+++ Dataset excerpt +++

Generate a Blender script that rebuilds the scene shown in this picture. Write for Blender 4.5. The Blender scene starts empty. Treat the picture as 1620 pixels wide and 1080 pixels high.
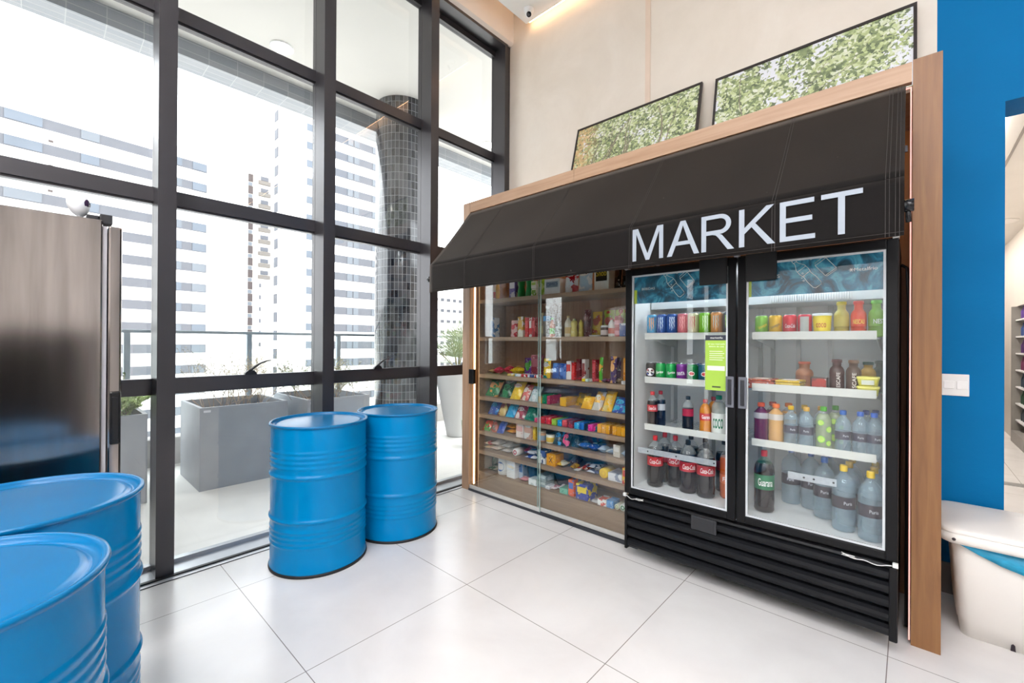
import bpy, bmesh, math, random
from mathutils import Vector, Matrix
from mathutils.geometry import tessellate_polygon
PI = math.pi
R = math.radians
random.seed(7)
SC = bpy.context.scene
COL = SC.collection

# ------------------------------------------------------------------ camera
cam_d = bpy.data.cameras.new('camera')
cam_d.sensor_width = 36
cam_d.lens = 685.84 * 36 / 1620
cam_d.clip_start = 0.05
cam_d.clip_end = 600
cam = bpy.data.objects.new('camera', cam_d)
COL.objects.link(cam)
_r = Vector((0.736772, 0.676116, 0.005815)).normalized()
_f = Vector((-0.676135, 0.736775, 0.002042)).normalized()
_u = _r.cross(_f).normalized()
M = Matrix(((_r.x, _u.x, -_f.x, 3.21), (_r.y, _u.y, -_f.y, -3.46), (_r.z, _u.z, -_f.z, 1.39), (0, 0, 0, 1)))
cam.matrix_world = M
SC.camera = cam

# ------------------------------------------------------------------ world, exposure
SC.view_settings.view_transform = 'Standard'
SC.view_settings.look = 'None'
SC.view_settings.gamma = 1
SC.view_settings.use_curve_mapping = False
SC.view_settings.exposure = 0.0
W = bpy.data.worlds.new('sky')
SC.world = W
W.use_nodes = True
bgn = W.node_tree.nodes['Background']
bgn.inputs[0].default_value = (0.95, 0.975, 1.0, 1)
bgn.inputs[1].default_value = 5.4
try:
    SC.cycles.transparent_max_bounces = 32
    SC.cycles.caustics_reflective = False
    SC.cycles.caustics_refractive = False
except Exception:
    pass
sun_d = bpy.data.lights.new('sun', 'SUN')
sun_d.energy = 1.0
sun_d.angle = R(25)
sun_d.color = (1, 0.97, 0.93)
sun = bpy.data.objects.new('sun', sun_d)
COL.objects.link(sun)
sun.rotation_euler = Vector((0.75, -0.25, -0.75)).to_track_quat('-Z', 'Y').to_euler() if False else Vector((-0.8, 0.35, -0.8)).to_track_quat('-Z', 'Y').to_euler()
PANEL = 21.5      # strength of the added, unseen ceiling panels that brighten the room
COVE = 15.0      # strength of the warm cove strips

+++

**Written request:** Exactly as written, return every line of the listing, but not the pictures.

**Result below:**
Generate a Blender script that rebuilds the scene shown in this picture. Write for Blender 4.5. The Blender scene starts empty. Treat the picture as 1620 pixels wide and 1080 pixels high.
import bpy, bmesh, math, random
from mathutils import Vector, Matrix
from mathutils.geometry import tessellate_polygon
PI = math.pi
R = math.radians
random.seed(7)
SC = bpy.context.scene
COL = SC.collection

# ------------------------------------------------------------------ camera
cam_d = bpy.data.cameras.new('camera')
cam_d.sensor_width = 36
cam_d.lens = 685.84 * 36 / 1620
cam_d.clip_start = 0.05
cam_d.clip_end = 600
cam = bpy.data.objects.new('camera', cam_d)
COL.objects.link(cam)
_r = Vector((0.736772, 0.676116, 0.005815)).normalized()
_f = Vector((-0.676135, 0.736775, 0.002042)).normalized()
_u = _r.cross(_f).normalized()
M = Matrix(((_r.x, _u.x, -_f.x, 3.21), (_r.y, _u.y, -_f.y, -3.46), (_r.z, _u.z, -_f.z, 1.39), (0, 0, 0, 1)))
cam.matrix_world = M
SC.camera = cam

# ------------------------------------------------------------------ world, exposure
SC.view_settings.view_transform = 'Standard'
SC.view_settings.look = 'None'
SC.view_settings.gamma = 1
SC.view_settings.use_curve_mapping = False
SC.view_settings.exposure = 0.0
W = bpy.data.worlds.new('sky')
SC.world = W
W.use_nodes = True
bgn = W.node_tree.nodes['Background']
bgn.inputs[0].default_value = (0.95, 0.975, 1.0, 1)
bgn.inputs[1].default_value = 5.4
try:
    SC.cycles.transparent_max_bounces = 32
    SC.cycles.caustics_reflective = False
    SC.cycles.caustics_refractive = False
except Exception:
    pass
sun_d = bpy.data.lights.new('sun', 'SUN')
sun_d.energy = 1.0
sun_d.angle = R(25)
sun_d.color = (1, 0.97, 0.93)
sun = bpy.data.objects.new('sun', sun_d)
COL.objects.link(sun)
sun.rotation_euler = Vector((0.75, -0.25, -0.75)).to_track_quat('-Z', 'Y').to_euler() if False else Vector((-0.8, 0.35, -0.8)).to_track_quat('-Z', 'Y').to_euler()
PANEL = 21.5      # strength of the added, unseen ceiling panels that brighten the room
COVE = 15.0      # strength of the warm cove strips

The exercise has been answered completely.